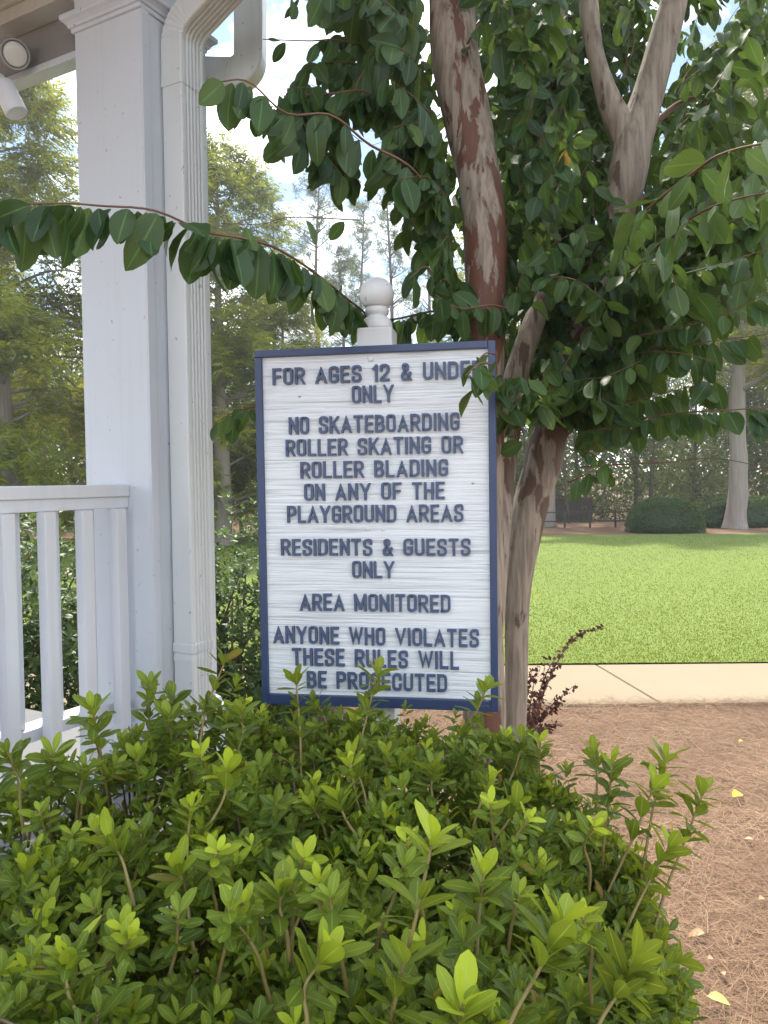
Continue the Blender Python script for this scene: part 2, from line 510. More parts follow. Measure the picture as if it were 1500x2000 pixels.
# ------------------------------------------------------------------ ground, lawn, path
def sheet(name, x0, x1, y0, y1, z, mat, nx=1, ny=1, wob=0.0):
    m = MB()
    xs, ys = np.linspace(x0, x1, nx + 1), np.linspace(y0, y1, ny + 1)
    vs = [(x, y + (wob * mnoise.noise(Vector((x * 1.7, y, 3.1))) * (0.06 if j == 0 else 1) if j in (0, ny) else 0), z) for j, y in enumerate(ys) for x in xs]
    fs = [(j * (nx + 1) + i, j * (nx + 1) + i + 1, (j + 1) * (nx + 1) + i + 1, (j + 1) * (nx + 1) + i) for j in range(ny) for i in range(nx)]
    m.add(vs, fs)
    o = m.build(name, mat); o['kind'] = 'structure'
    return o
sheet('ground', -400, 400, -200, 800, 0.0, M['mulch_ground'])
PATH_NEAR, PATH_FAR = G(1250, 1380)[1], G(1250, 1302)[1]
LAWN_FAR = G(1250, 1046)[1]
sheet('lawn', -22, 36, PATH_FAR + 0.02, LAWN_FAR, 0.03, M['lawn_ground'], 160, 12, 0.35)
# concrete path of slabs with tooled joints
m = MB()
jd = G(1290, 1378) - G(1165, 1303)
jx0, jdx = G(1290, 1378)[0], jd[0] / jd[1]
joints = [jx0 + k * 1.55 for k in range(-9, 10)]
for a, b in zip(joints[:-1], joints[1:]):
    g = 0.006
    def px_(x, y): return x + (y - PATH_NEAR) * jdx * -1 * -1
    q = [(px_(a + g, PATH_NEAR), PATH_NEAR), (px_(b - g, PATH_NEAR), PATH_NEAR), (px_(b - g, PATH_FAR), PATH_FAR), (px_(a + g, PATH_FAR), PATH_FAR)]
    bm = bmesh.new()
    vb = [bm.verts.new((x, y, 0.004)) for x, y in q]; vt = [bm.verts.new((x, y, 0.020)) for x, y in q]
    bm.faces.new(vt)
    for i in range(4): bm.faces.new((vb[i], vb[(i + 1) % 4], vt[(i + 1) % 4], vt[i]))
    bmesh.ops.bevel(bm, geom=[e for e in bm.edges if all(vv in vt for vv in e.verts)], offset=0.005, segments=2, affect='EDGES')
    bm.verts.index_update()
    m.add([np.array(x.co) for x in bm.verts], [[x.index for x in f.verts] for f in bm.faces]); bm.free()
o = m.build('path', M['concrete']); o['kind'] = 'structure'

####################

Do not include the images; transcribe the rest of the listing exactly.

Continue the Blender Python script for this scene: part 2, from line 510. More parts follow. Measure the picture as if it were 1500x2000 pixels.
# ------------------------------------------------------------------ ground, lawn, path
def sheet(name, x0, x1, y0, y1, z, mat, nx=1, ny=1, wob=0.0):
    m = MB()
    xs, ys = np.linspace(x0, x1, nx + 1), np.linspace(y0, y1, ny + 1)
    vs = [(x, y + (wob * mnoise.noise(Vector((x * 1.7, y, 3.1))) * (0.06 if j == 0 else 1) if j in (0, ny) else 0), z) for j, y in enumerate(ys) for x in xs]
    fs = [(j * (nx + 1) + i, j * (nx + 1) + i + 1, (j + 1) * (nx + 1) + i + 1, (j + 1) * (nx + 1) + i) for j in range(ny) for i in range(nx)]
    m.add(vs, fs)
    o = m.build(name, mat); o['kind'] = 'structure'
    return o
sheet('ground', -400, 400, -200, 800, 0.0, M['mulch_ground'])
PATH_NEAR, PATH_FAR = G(1250, 1380)[1], G(1250, 1302)[1]
LAWN_FAR = G(1250, 1046)[1]
sheet('lawn', -22, 36, PATH_FAR + 0.02, LAWN_FAR, 0.03, M['lawn_ground'], 160, 12, 0.35)
# concrete path of slabs with tooled joints
m = MB()
jd = G(1290, 1378) - G(1165, 1303)
jx0, jdx = G(1290, 1378)[0], jd[0] / jd[1]
joints = [jx0 + k * 1.55 for k in range(-9, 10)]
for a, b in zip(joints[:-1], joints[1:]):
    g = 0.006
    def px_(x, y): return x + (y - PATH_NEAR) * jdx * -1 * -1
    q = [(px_(a + g, PATH_NEAR), PATH_NEAR), (px_(b - g, PATH_NEAR), PATH_NEAR), (px_(b - g, PATH_FAR), PATH_FAR), (px_(a + g, PATH_FAR), PATH_FAR)]
    bm = bmesh.new()
    vb = [bm.verts.new((x, y, 0.004)) for x, y in q]; vt = [bm.verts.new((x, y, 0.020)) for x, y in q]
    bm.faces.new(vt)
    for i in range(4): bm.faces.new((vb[i], vb[(i + 1) % 4], vt[(i + 1) % 4], vt[i]))
    bmesh.ops.bevel(bm, geom=[e for e in bm.edges if all(vv in vt for vv in e.verts)], offset=0.005, segments=2, affect='EDGES')
    bm.verts.index_update()
    m.add([np.array(x.co) for x in bm.verts], [[x.index for x in f.verts] for f in bm.faces]); bm.free()
o = m.build('path', M['concrete']); o['kind'] = 'structure'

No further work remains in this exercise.